Drei andere aufeinanderfolgende Erzählungen begleiten Georg Horvath auf einer ungewöhnlichen Reise. Im Auftrag einer Brauerei fliegt er nach Brasilien, wo es aber zu einer folgenschweren Verwechslung kommt und er sich mit dem falschen Fahrer auf eine absurde Reise zu einem unbekannten Ziel aufmacht. Auch als er den Irrtum erkennt, macht er keine Anstalten, die Route zu ändern. Als wäre die Fahrt nicht bereits irrwitzig genug, erzählt er dem lediglich mit „Si“ und „No“ reagierenden Chauffeur von einem Erlebnis auf einem Kongress in Bukarest, das kafkaeske Züge aufweist. Kaum hat der Leser für sich gedacht, an welchen Prager Autor ihn die Szenerie erinnert, vernimmt auch Horvath auf dem Kongress die Worte „kafkaeskul“ und „groteskul“ in einem auf Rumänisch gehaltenen Vortrag.

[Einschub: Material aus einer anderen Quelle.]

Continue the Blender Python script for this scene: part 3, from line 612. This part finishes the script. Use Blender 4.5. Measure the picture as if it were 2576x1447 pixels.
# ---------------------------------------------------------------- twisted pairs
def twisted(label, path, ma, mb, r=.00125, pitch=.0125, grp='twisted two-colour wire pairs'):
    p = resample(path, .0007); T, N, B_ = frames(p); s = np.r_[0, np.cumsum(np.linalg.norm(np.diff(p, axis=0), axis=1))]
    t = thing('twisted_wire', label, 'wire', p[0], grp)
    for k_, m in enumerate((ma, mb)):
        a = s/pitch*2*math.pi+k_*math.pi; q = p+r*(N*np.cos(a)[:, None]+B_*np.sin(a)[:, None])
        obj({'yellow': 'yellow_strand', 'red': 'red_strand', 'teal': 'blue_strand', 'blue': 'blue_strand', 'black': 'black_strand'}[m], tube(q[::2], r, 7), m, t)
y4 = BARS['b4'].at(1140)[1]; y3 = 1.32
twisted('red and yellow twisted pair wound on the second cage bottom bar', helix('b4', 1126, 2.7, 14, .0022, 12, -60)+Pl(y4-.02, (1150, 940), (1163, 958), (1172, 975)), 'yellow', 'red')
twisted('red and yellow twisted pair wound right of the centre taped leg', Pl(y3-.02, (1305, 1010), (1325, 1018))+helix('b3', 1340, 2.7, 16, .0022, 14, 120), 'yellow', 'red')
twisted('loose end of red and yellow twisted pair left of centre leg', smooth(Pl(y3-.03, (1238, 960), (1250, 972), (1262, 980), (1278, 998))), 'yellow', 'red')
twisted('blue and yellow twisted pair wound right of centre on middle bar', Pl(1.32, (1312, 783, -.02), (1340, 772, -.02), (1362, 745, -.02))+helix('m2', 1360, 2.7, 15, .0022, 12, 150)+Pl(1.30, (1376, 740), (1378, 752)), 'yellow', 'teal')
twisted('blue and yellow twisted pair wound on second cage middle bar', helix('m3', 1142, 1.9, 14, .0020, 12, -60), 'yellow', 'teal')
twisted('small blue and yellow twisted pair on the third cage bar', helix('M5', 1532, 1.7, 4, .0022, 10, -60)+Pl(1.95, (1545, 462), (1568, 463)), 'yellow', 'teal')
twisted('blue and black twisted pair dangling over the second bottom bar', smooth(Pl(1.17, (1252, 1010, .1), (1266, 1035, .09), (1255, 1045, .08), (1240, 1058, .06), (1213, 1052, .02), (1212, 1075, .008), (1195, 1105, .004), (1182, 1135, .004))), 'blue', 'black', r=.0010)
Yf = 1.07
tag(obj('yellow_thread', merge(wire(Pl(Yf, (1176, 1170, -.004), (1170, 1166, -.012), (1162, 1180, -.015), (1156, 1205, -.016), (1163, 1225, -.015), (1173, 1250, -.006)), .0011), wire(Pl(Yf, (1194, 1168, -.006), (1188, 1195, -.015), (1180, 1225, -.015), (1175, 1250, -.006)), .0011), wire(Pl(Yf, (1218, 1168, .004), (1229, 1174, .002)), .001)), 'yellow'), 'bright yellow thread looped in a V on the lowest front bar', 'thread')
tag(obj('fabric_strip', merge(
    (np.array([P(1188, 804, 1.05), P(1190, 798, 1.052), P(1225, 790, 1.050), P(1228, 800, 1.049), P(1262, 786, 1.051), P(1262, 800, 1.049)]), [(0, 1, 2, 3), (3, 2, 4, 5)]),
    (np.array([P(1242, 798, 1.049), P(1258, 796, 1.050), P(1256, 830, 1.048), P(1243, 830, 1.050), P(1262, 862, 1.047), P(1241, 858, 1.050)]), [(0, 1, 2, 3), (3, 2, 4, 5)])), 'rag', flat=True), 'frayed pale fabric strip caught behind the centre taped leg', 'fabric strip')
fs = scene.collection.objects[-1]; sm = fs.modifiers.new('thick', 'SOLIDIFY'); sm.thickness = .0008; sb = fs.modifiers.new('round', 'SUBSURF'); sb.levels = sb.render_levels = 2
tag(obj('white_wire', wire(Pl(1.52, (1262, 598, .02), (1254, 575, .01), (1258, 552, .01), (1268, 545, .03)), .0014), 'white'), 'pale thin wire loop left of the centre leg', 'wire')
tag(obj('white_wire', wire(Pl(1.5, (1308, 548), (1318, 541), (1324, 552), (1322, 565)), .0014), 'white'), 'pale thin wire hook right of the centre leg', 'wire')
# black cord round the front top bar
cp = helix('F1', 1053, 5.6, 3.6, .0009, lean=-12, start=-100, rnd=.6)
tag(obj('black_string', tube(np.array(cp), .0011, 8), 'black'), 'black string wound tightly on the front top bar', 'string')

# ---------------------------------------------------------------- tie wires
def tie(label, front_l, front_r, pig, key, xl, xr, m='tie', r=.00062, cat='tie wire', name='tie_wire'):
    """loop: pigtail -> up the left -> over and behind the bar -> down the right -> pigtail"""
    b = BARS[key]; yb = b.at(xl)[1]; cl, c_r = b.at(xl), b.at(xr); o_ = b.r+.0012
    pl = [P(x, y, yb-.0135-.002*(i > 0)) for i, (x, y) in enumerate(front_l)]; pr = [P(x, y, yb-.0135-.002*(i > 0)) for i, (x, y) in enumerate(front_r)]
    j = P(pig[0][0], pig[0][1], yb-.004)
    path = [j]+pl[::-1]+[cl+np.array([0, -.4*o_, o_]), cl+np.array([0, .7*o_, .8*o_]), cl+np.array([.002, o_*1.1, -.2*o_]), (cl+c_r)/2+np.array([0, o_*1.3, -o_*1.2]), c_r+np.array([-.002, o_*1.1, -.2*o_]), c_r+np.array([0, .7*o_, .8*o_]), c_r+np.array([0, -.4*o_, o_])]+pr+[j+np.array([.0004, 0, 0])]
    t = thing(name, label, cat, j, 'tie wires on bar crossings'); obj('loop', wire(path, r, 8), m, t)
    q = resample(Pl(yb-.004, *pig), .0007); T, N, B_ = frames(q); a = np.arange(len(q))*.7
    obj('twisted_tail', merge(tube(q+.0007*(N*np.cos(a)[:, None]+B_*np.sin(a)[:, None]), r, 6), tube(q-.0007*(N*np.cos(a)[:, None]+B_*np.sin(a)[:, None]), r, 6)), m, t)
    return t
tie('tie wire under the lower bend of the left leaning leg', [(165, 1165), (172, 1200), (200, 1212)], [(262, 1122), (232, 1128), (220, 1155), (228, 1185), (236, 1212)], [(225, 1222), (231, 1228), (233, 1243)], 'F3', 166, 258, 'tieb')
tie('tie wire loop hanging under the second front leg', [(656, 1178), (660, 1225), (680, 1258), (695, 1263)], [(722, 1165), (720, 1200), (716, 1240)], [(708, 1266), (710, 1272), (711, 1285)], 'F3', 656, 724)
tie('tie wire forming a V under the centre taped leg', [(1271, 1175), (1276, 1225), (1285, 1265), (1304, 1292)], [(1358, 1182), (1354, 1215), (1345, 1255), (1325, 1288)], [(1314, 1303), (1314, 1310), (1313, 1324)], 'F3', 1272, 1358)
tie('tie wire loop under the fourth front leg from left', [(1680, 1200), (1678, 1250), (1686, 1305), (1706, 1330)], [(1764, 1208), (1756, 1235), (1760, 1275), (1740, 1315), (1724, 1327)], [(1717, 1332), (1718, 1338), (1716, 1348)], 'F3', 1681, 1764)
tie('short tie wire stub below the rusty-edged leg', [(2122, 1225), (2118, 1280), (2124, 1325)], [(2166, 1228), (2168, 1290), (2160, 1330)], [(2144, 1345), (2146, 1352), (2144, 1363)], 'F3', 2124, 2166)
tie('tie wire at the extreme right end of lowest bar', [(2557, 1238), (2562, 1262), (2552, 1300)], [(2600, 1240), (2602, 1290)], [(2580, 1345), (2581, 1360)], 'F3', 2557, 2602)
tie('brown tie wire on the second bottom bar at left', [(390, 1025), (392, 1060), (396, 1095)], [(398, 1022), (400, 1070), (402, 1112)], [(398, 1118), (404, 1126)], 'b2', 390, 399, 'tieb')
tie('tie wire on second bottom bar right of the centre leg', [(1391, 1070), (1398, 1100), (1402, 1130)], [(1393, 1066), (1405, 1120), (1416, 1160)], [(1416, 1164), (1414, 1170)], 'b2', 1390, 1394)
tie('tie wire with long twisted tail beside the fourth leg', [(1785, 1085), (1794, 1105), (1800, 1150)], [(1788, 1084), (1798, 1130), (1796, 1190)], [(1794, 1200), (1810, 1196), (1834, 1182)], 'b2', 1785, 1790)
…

In Stanišićs Geschichten wird gezaubert und getrickst, Illusionen werden erzeugt und wieder zerstört – und der doppelte Boden steckt in der Sprache, die der Autor mit viel Fingerspitzengefühl und großer Sorgfalt zu beherrschen weiß. Am beeindruckendsten jedoch ist die abschließende Story, die zunächst wie eine flirrend sommerliche Urlaubsgeschichte beginnt, sich aber zu einer Geschichte der Flucht und vor allem einer poetischen Liebeserklärung eines Enkels an seinen Großvater entwickelt – mit tiefen Gefühlen, aber gänzlich ohne Kitsch.

Frank Schorneck

Saša Stanišić: Fallensteller. Geschichten. Luchterhand 2016. 288 Seiten. 19,99 Euro.